[start Supplied information]

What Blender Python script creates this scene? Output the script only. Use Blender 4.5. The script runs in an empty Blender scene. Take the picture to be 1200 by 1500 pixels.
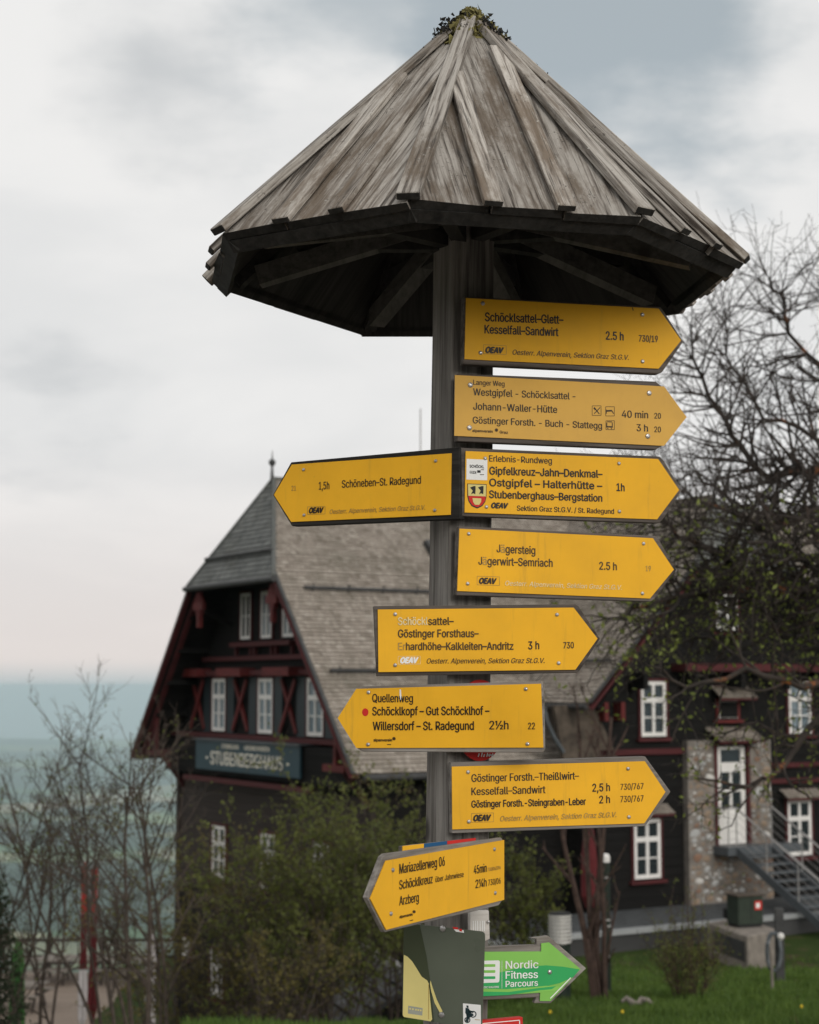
import bpy, bmesh, math, random
from mathutils import Vector, Matrix, noise
R = math.radians
random.seed(7)
scene = bpy.context.scene
COL = scene.collection

# ------------------------------------------------------------------ camera, world, sun, exposure
PITCH = math.atan(254 / 2500)
cam_d = bpy.data.cameras.new('camera')
cam = bpy.data.objects.new('camera', cam_d); COL.objects.link(cam)
cam.location = (0, 0, 1.6)
cam.rotation_euler = (math.pi / 2 + PITCH, 0, 0)
cam_d.sensor_fit = 'VERTICAL'; cam_d.sensor_height = 30; cam_d.lens = 50
cam_d.clip_start = .05; cam_d.clip_end = 120000
cam_d.dof.use_dof = True; cam_d.dof.focus_distance = 4.12; cam_d.dof.aperture_fstop = 4.6
cam_d.dof.aperture_blades = 7
scene.camera = cam

SUN_EL, SUN_AZ = 22, 152          # degrees; azimuth from +Y clockwise: behind the camera and to the right, glowing through cloud
world = bpy.data.worlds.new('World'); scene.world = world; world.use_nodes = True
nt = world.node_tree; nt.nodes.clear()
def N(t, **k):
    n = nt.nodes.new(t)
    for a, b in k.items(): setattr(n, a, b)
    return n
def L(a, b): nt.links.new(a, b)
wout = N('ShaderNodeOutputWorld')
sky = N('ShaderNodeTexSky', sky_type='NISHITA', sun_disc=False, sun_elevation=R(SUN_EL), sun_rotation=R(SUN_AZ), altitude=1400)
bg_sky = N('ShaderNodeBackground'); bg_sky.inputs[1].default_value = .09; L(sky.outputs[0], bg_sky.inputs[0])
tc = N('ShaderNodeTexCoord')
sep = N('ShaderNodeSeparateXYZ'); L(tc.outputs['Generated'], sep.inputs[0])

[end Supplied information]

Your task is to return the lines above, from the first one up to and including the line containing "COL = scene.collection", minus any pictures.

Written solution:
What Blender Python script creates this scene? Output the script only. Use Blender 4.5. The script runs in an empty Blender scene. Take the picture to be 1200 by 1500 pixels.
import bpy, bmesh, math, random
from mathutils import Vector, Matrix, noise
R = math.radians
random.seed(7)
scene = bpy.context.scene
COL = scene.collection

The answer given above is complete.